Men to wash the feet of wives this Holy Week

A forum of Christian women organises function a day before Maundy Thursday

March 24, 2018 11:34 pm | Updated March 25, 2018 06:05 pm IST - KOTTAYAM

Bishop Varghese Chakkalakal of the Calicut Diocese performing the ‘washing of feet’ ritual on Maundy Thursday at the Mother of God Cathedral in Kozhikode. (FILE) Photo: S. Ramesh Kurup

Bishop Varghese Chakkalakal of the Calicut Diocese performing the ‘washing of feet’ ritual on Maundy Thursday at the Mother of God Cathedral in Kozhikode. (FILE) Photo: S. Ramesh Kurup

This Passion Week, men will wash their wives’ feet. The Indian Christian Women’s Movement (ICWM), Kerala Chapter, a movement comprising women of all Christian denominations, is organising their own washing the feet ceremony.

They will hold the ceremony on Wednesday, March 28, instead of Maundy Thursday, when it will be enacted in churches. “We have invited 12 couples for the ceremony at Navajeevan Trust, Villoonni, near here,” said Kochurani Abraham, convener of the Kerala Chapter.

Guest workers too

They are also planning to invite guest labourers for the ceremony. “They serve us in all areas now, whether in agriculture, construction, or factories,” she said. “We have to show them that we respect them and serve them at least symbolically,” Ms. Abraham said.

“We are convinced that this ritual was a means of taking the message of forgiveness, acceptance and mutual care outside the boundaries of the ritual worship of the Church,” Ms. Abraham said. Hence the decision to hold the ritual at Navajeevan Trust, a home for the destitute. They will also hold similar rituals at Abhaya Bhavan at Thiruvalla and Mercy Home in Kochi the same day, she said.

Last year’s ceremony

The activists, who had joined hands last year under the banner Women’s Lives Matter (WLM) had attracted attention by organising their own washing the feet ceremony.
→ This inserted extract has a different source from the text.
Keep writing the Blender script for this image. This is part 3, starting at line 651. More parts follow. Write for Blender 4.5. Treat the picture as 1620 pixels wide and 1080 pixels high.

Last year, they had washed the feet of 12 residents of Santhwanam, a centre for battered women and children .

The centuries-old Christian ritual had been part of Holy Week, in memory of the incident in which, as per the Bible, Jesus washed the feet of his disciples after the Last Supper and asked to do as he had done for them. Traditionally, ecclesiastic heads wash the feet of 12 baptised boys or men at the ceremony.

Pope’s fiat

However, the ritual had emerged as a focus of attention recently when Pope Francis included people from all walks of life (“all people of God”) in the ceremony. This change was made public through a document in 2016. However, the Syro-Malabar Church had taken the stance that they would stick to tradition like other Churches following the Syriac rite. The women activists have termed the Pope’s vision ‘inclusion liturgy’ and believe that this would go a long way in correcting the ways of the Church which has been “increasingly marginalising women.”